Where fiction meets reality

In an entirely fictional but powerful scene, Nixon calls Frost the night before the final interview and tries to relate to the man interrogating him. The real Frost/Nixon interviews in 1977 never managed to get into Nixon’s head and so the film does it for us – providing a glimpse of the world through the eyes of a man who rose from nothing to become president but who on the way was blown horribly off-course.

Langells – who looks nothing like Nixon – starts to become the man as he struggles with conflicting thoughts and feelings. Sheen, likewise, plays Frost with tremendous sympathy: a determined yet very human interviewer who recognizes he is probably out of his depth but finds the courage to plough on. And this tension from the last-night phonecall is carried into the final day of filming, when Frost expertly prods Nixon into his famous confession.

In the moments before the audience is given its release – as Frost sits pregnant on the edge of his seat; Nixon rolls words and phrases around in his head; and popcorn hovers over hundreds of people’s mouths – for a moment it is possible to look back nearly 30 years and understand what it must have been like for a nation torn apart by Vietnam and Watergate to have their former president finally confront his culpability on screen and in close-up.

For that reason alone, Frost/Nixon is a remarkable and valuable film. It brings something important alive and keeps this moment in history in people’s minds for another generation.

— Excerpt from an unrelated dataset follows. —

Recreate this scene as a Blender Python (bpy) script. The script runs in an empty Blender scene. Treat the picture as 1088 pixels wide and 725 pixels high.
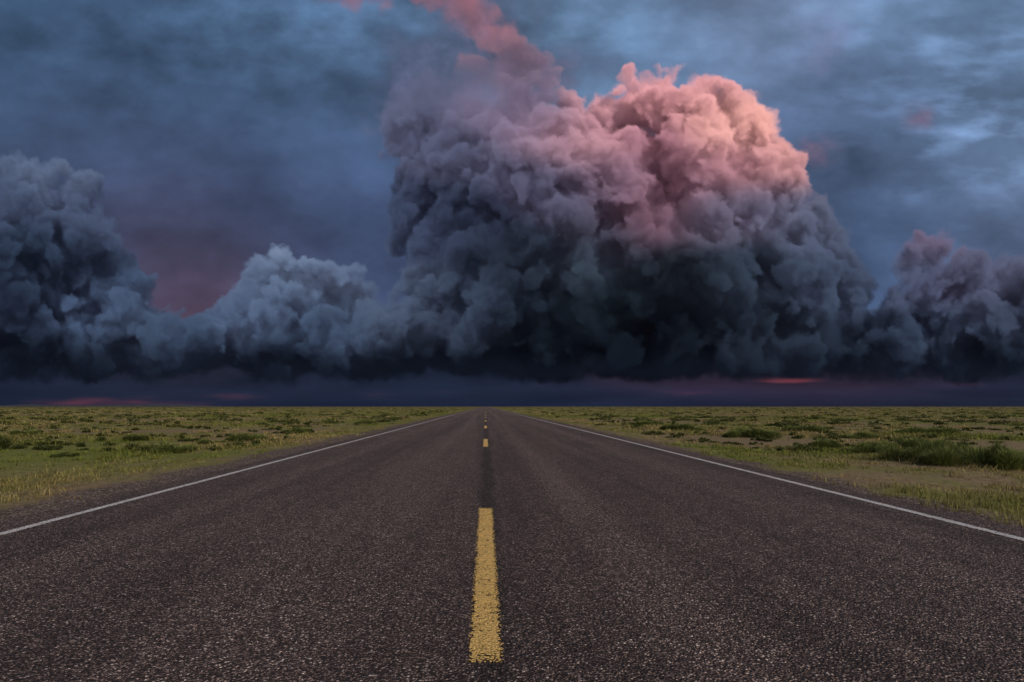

It is not without its flaws however. As ever with such a persuasive medium as cinema, the artistic licenses taken with the story (carried over from the play) will soon be fixed as fact in many people’s minds. The late-night phonecall never happened; the dramatic break when Nixon was about to confess was created by Frost, not Nixon’s chief of staff; the “last-minute” Watergate revelations had been uncovered eight months earlier by Reston; the interviews actually continued for another two days after the Watergate session.

Confession

These are all dramatic devices and probably harmless. What is less harmless is the confession itself. Far from the sharp, concise, tense confession Nixon provides in the film, the reality – as watched by millions of Americans – was a very much longer answer, circular with a number of explanations and threads, and ending with Nixon blaming his mistakes on listening to his heart rather than his head. By boiling down this real-world answer to a short clip, almost soundbite, history is rewritten in the worst sort of way: the past is redrawn to fit in with the present.

Also, as brilliantly written, filmed and acted as the film is, it will never become a great film for the simple reason that the subject matter offers no hope and the interview itself had no great or lasting impact. There are no lessons to learn here. As it is, Frost/Nixon is an entertaining and insightful record of a dirty job well done. Watch it once, be glad it happened, and move along.

[7/10]

  1. Reading that, all that was missing was a pint of cold beer, a pub to sit in and your good self to have a good ranting session about Nixon, Through the Keyhole and no doubt many other increasingly tenuously related topics. In fact, I can almost smell the curry, and feel the edges of the hangover.

    Hope you’re keeping well.

    Luce

  2. Allo! How are you Lucy? It’s dark and a little rainy in LA today – very unusual – so curry and hangovers sounds like the perfect companion.

    Hope you are keeping well.

    I am also planning to do reviews when I have a second of the play (which I saw in DC), the two books, and the actual interviews themselves. And then do a comparison and decide which is best.

    Kieren

  3. Disappointed you didnt mention the crucial role that Evonne Goolagong played in real life as well as in the play.